Public confidence in press reliability reaches 30-year low

The public is plenty vexed by the press.

A Gallup poll released yesterday finds that the public’s trust in the press has reached its lowest point in three decades. Only 9 percent of those surveyed said they had a “great deal” of confidence that news was reported fully, accurately and fairly in print and broadcast outlets.

An additional 39 percent said they had little confidence, and 16 percent said they had “none at all.” Some were more tolerant: 35 percent said they had “a fair amount” of trust.

Concerns about a dicey press crossed ideological lines.

“Even liberals can be critical of the media’s reliability,” noted Mark Gillespie of the Gallup News Service yesterday.

The survey found that 52 percent of liberals expressed “little or no confidence” in the news coverage; 60 percent of conservatives echoed the sentiment.

The poll of 1,022 adults was conducted Sept. 13 to 15 — smack in the middle of the CBS memos scandal. The survey was completed, however, before CBS acknowledged wrongdoing on Sept. 21.

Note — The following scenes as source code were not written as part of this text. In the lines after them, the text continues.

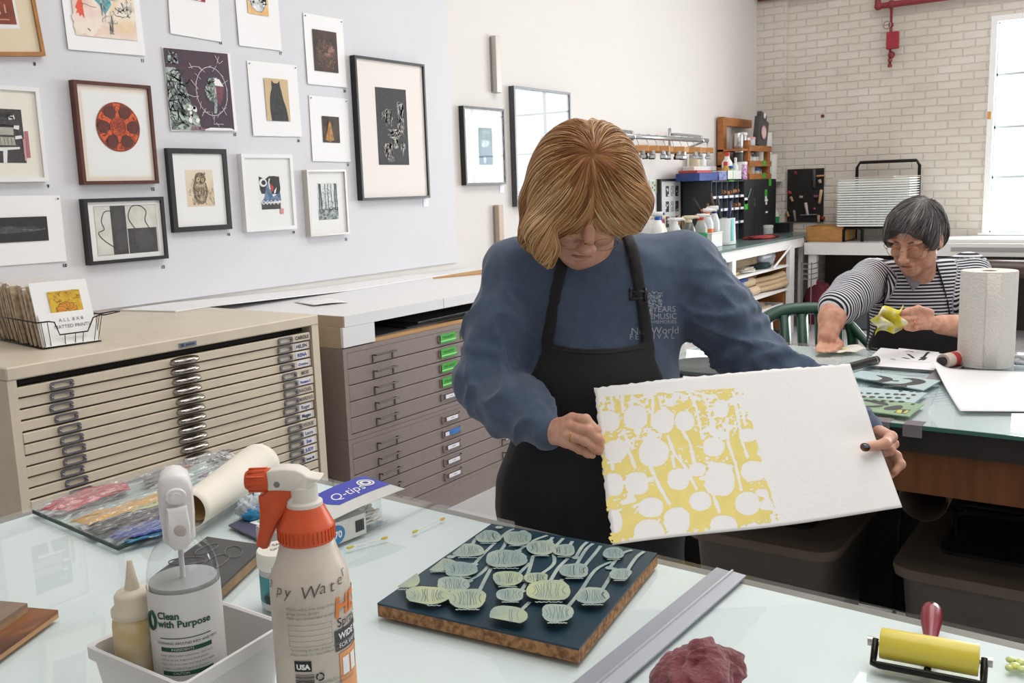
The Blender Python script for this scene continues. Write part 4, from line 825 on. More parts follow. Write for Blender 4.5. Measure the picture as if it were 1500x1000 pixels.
inks = [('red_ink_smear', '#c01f38', [(57, 747), (85, 730), (130, 714), (183, 705), (190, 716), (150, 728), (104, 748)], 1), ('ochre_ink_smear', '#e0a83c', [(100, 764), (140, 748), (193, 734), (235, 721), (238, 735), (190, 748), (134, 770)], 2), ('black_ink_smear', '#17151a', [(128, 775), (136, 763), (188, 746), (200, 756), (168, 773), (138, 784)], 3), ('violet_ink_smear', '#3d2342', [(203, 748), (245, 738), (250, 752), (200, 768), (178, 775)], 4), ('blue_ink_smear', '#1c3f9a', [(158, 785), (178, 772), (237, 757), (258, 760), (237, 778), (203, 786), (168, 790)], 5), ('teal_ink_smear', '#1278a8', [(172, 794), (205, 786), (240, 778), (252, 775), (236, 783), (190, 795)], 6), ('grey_ink_smear', '#57525c', [(210, 697), (235, 689), (252, 690), (247, 702), (212, 709)], 7), ('brown_ink_smear', '#9b4430', [(257, 686), (282, 678), (283, 683), (262, 690)], 8), ('plum_ink_smear', '#6a3a70', [(286, 700), (309, 689), (303, 698)], 9), ('smoke_ink_smear', '#4c4a50', [(301, 677), (321, 660), (341, 657), (321, 677)], 10), ('navy_ink_smear', '#17386e', [(384, 718), (402, 698), (414, 700), (398, 716)], 11), ('pale_green_ink_smear', '#c6d08a', [(190, 752), (240, 737), (250, 728), (225, 735), (185, 745)], 12)]
for nm, c, P, s in inks:
    r = random.Random(s); Q = []; n = len(P)
    for i in range(n):
        for k in range(5): t = k/5; x = P[i][0]*(1-t)+P[(i+1) % n][0]*t; y = P[i][1]*(1-t)+P[(i+1) % n][1]*t; Q.append((x+r.uniform(-2, 2), y+r.uniform(-1.6, 1.6)))
    cx, cy = sum(p[0] for p in Q)/len(Q), sum(p[1] for p in Q)/len(Q)
    b = MB(); m = len(Q); vs = []
    for f, z in ((1, .9090), (.97, .9098), (.6, .9112)):
        for x, y in Q: vs.append(tp(cx+(x-cx)*f, cy+(y-cy)*f, z+(.0006*r.random() if f < 1 else 0)))
    vs.append(tp(cx, cy, .911)); fs = []
    for l in range(2): fs += [(l*m+i, l*m+(i+1) % m, (l+1)*m+(i+1) % m, (l+1)*m+i) for i in range(m)]
    fs += [(2*m+i, 2*m+(i+1) % m, 3*m) for i in range(m)]
    b.add(vs, fs); b.obj(nm, mat(nm, c, .3, col2='#c9cec9', vscale=26, stretch=(2, 12, 1), bump=.2, bscale=90, lo=.34, hi=.44), pal, smooth=True)
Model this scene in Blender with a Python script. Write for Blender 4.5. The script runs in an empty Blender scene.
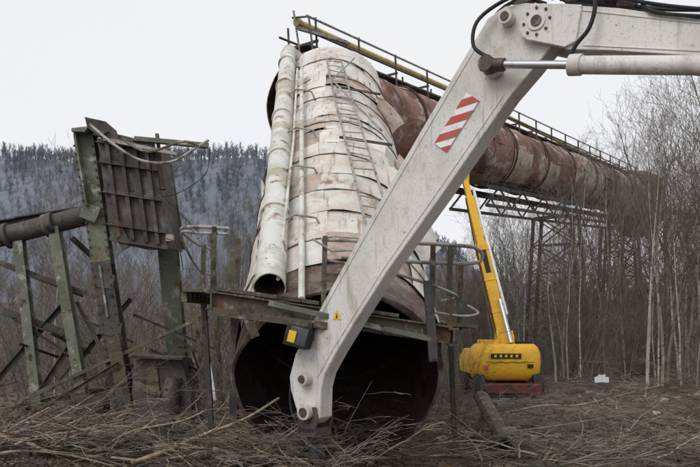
import bpy, math, random
import numpy as np
from mathutils import Vector, Matrix, noise
V = Vector
random.seed(7)
R = random.random
def U(a, b): return a + (b - a) * random.random()
scene = bpy.context.scene
COL = scene.collection

# ------------------------------------------------------------------ materials
def mat(name, base, layers=(), rough=0.7, metal=0.0, bump=0.0, bscale=20.0, island=0.0, spec=0.3, detail=4):
    m = bpy.data.materials.new(name); m.use_nodes = True
    nt = m.node_tree; N = nt.nodes; L = nt.links
    bs = N['Principled BSDF']
    bs.inputs['Roughness'].default_value = rough
    bs.inputs['Metallic'].default_value = metal
    bs.inputs['Specular IOR Level'].default_value = spec
    tc = N.new('ShaderNodeTexCoord')
    rgb = N.new('ShaderNodeRGB'); rgb.outputs[0].default_value = (*base, 1)
    cur = rgb.outputs[0]
    for i, ly in enumerate(layers):
        col, sc, lo, hi = ly[:4]
        st = ly[4] if len(ly) > 4 else (1, 1, 1)
        mp = N.new('ShaderNodeMapping'); mp.inputs['Scale'].default_value = st
        mp.inputs['Location'].default_value = (3.7 * i, 1.3 * i, 5.1 * i)
        L.new(tc.outputs['Object'], mp.inputs['Vector'])
        nz = N.new('ShaderNodeTexNoise'); nz.inputs['Scale'].default_value = sc
        nz.inputs['Detail'].default_value = detail; nz.inputs['Roughness'].default_value = 0.65
        L.new(mp.outputs[0], nz.inputs['Vector'])
        mr = N.new('ShaderNodeMapRange')
        mr.inputs['From Min'].default_value = lo; mr.inputs['From Max'].default_value = hi
        L.new(nz.outputs['Fac'], mr.inputs['Value'])
        mx = N.new('ShaderNodeMix'); mx.data_type = 'RGBA'
        L.new(mr.outputs[0], mx.inputs['Factor'])
        L.new(cur, mx.inputs['A']); mx.inputs['B'].default_value = (*col, 1)
        cur = mx.outputs['Result']
    if island > 0:
        ge = N.new('ShaderNodeNewGeometry')
        mr = N.new('ShaderNodeMapRange')
        mr.inputs['To Min'].default_value = 1 - island; mr.inputs['To Max'].default_value = 1 + island * 0.4
        L.new(ge.outputs['Random Per Island'], mr.inputs['Value'])
        hs = N.new('ShaderNodeHueSaturation')
        L.new(mr.outputs[0], hs.inputs['Value']); L.new(cur, hs.inputs['Color'])
        cur = hs.outputs['Color']
    L.new(cur, bs.inputs['Base Color'])
    if bump > 0:
        nz = N.new('ShaderNodeTexNoise'); nz.inputs['Scale'].default_value = bscale
        nz.inputs['Detail'].default_value = 4
        L.new(tc.outputs['Object'], nz.inputs['Vector'])
        bp = N.new('ShaderNodeBump'); bp.inputs['Strength'].default_value = bump
        bp.inputs['Distance'].default_value = 0.03
        L.new(nz.outputs['Fac'], bp.inputs['Height']); L.new(bp.outputs[0], bs.inputs['Normal'])
    return m

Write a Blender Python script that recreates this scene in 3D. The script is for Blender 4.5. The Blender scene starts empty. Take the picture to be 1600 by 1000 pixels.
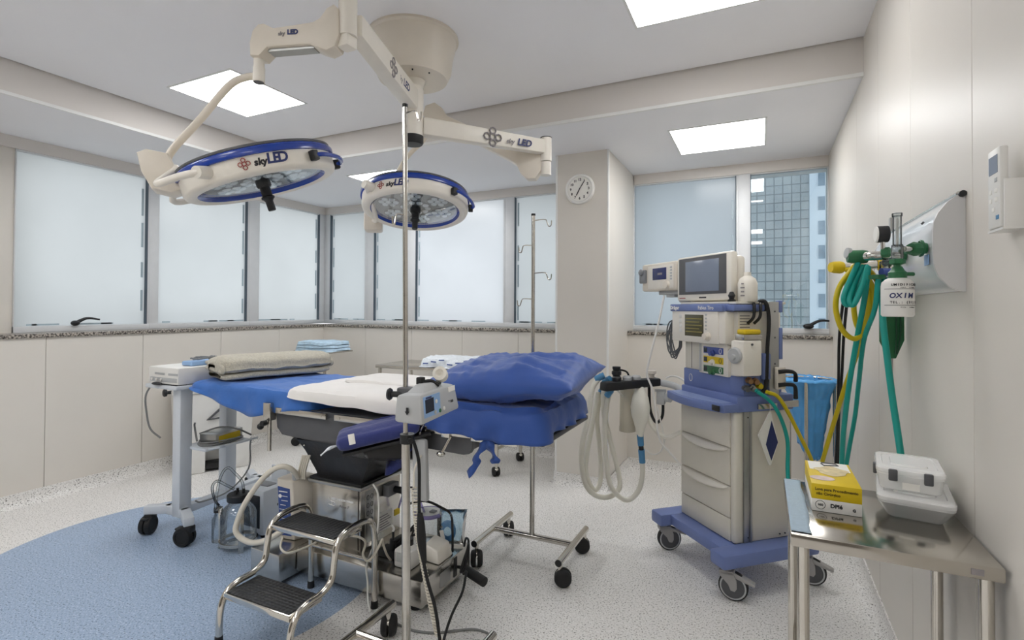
import bpy, bmesh, math, random
from mathutils import Matrix, Vector, noise
random.seed(7)
SC = bpy.context.scene
COL = SC.collection
R_ = math.radians

# ---------------------------------------------------------------- camera
cd = bpy.data.cameras.new('camera'); cam = bpy.data.objects.new('camera', cd); COL.objects.link(cam)
cd.sensor_fit = 'HORIZONTAL'; cd.sensor_width = 36.0
cd.lens = 36.0 * 812.495 / 1600.0
cd.shift_y = -29.24 / 1600.0
cd.clip_start = 0.02; cd.clip_end = 500
_r = Vector((0.90169793, 0.43234095, 0.00470602)); _u = Vector((0.00137331, -0.01374814, 0.99990455)); _f = Vector((-0.43236438, 0.9016054, 0.01299041))
cam.matrix_world = Matrix(((_r.x, _u.x, -_f.x, 0), (_r.y, _u.y, -_f.y, 0), (_r.z, _u.z, -_f.z, 1.25), (0, 0, 0, 1)))
SC.camera = cam

# ---------------------------------------------------------------- light and exposure
SC.view_settings.view_transform = 'Standard'
SC.view_settings.look = 'None'
SC.view_settings.gamma = 1.0
SC.view_settings.use_curve_mapping = False
SC.view_settings.exposure = 0.66
SKY_STRENGTH = 1.0          # overcast daylight outside the windows
PANEL_STRENGTH = 8.5         # ceiling LED panels
wd = bpy.data.worlds.new('overcast_sky'); SC.world = wd; wd.use_nodes = True
_n = wd.node_tree.nodes; _l = wd.node_tree.links
_bg = _n['Background']; _bg.inputs['Strength'].default_value = SKY_STRENGTH
_tc = _n.new('ShaderNodeTexCoord'); _sx = _n.new('ShaderNodeSeparateXYZ'); _rp = _n.new('ShaderNodeValToRGB')
_l.new(_tc.outputs['Generated'], _sx.inputs[0]); _l.new(_sx.outputs['Z'], _rp.inputs[0]); _l.new(_rp.outputs[0], _bg.inputs['Color'])
_rp.color_ramp.elements[0].position = 0.0; _rp.color_ramp.elements[0].color = (0.74, 0.76, 0.77, 1)
_rp.color_ramp.elements[1].position = 0.5; _rp.color_ramp.elements[1].color = (0.95, 0.975, 1.0, 1)
SC.cycles.use_denoising = True
SC.cycles.max_bounces = 10; SC.cycles.diffuse_bounces = 6; SC.cycles.glossy_bounces = 4
SC.cycles.transmission_bounces = 6; SC.cycles.transparent_max_bounces = 12
SC.cycles.sample_clamp_indirect = 6.0
SC.cycles.caustics_reflective = False; SC.cycles.caustics_refractive = False

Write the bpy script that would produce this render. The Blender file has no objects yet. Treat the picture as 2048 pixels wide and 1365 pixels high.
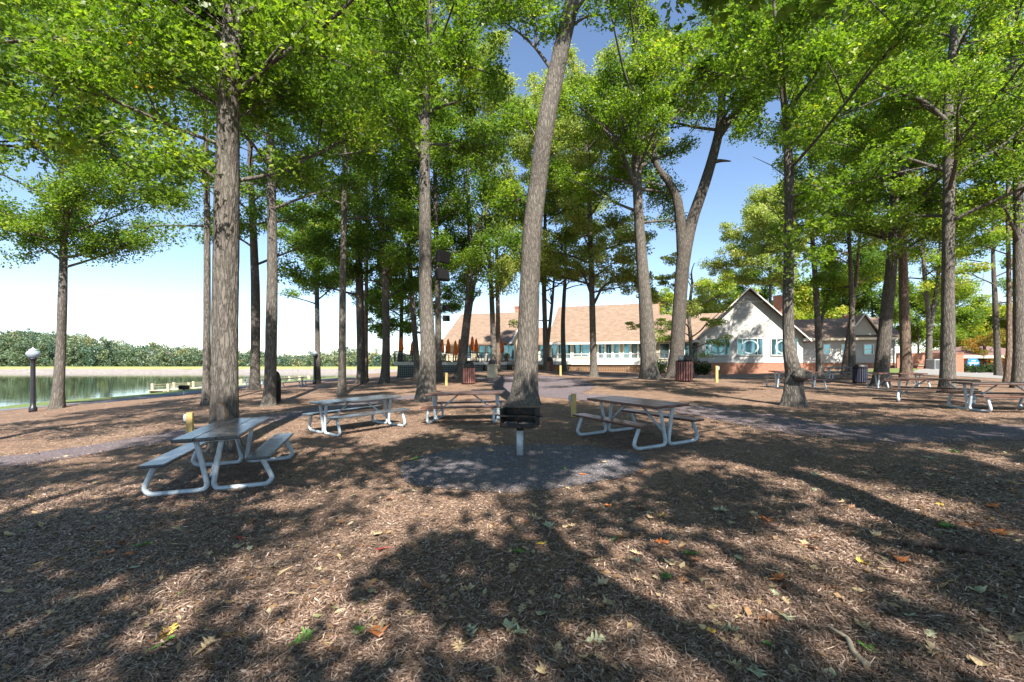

“Clearly, something has happened to shake public confidence in the media, but whether that ‘something’ is the recent CBS controversy is a matter of speculation,” Mr. Gillespie said.

He reasoned that if CBS were the sole “culprit,” a disproportionately large number of Republicans would report a drop in confidence. But trust is down across the board.

The poll found that 31 percent of Republicans said they trusted the press, a drop of 13 points in a year. The figure stood at 44 percent among Democrats and 59 percent among independents, a drop of nine and seven points, respectively.

Meanwhile, the poll sniffed out liberal bias: 48 percent of Americans perceived the press as “too liberal”; 15 percent felt it was too conservative. A third felt coverage was “just right.”

Among liberals, 49 percent said the press was “just right,” 37 percent felt it was too conservative and 11 percent deemed it too liberal.

Among conservatives, 74 percent said the press was too liberal, 19 percent “just right” and 6 percent too conservative.

Meanwhile, CBS News is struggling. Since the controversy began Sept. 8, ratings of the network’s evening news have fallen by 10 percent compared with a year ago, according to the Nielsen service. In the New York City market, ratings fell in the past week by 49 percent, according to an analysis by the New York Post yesterday.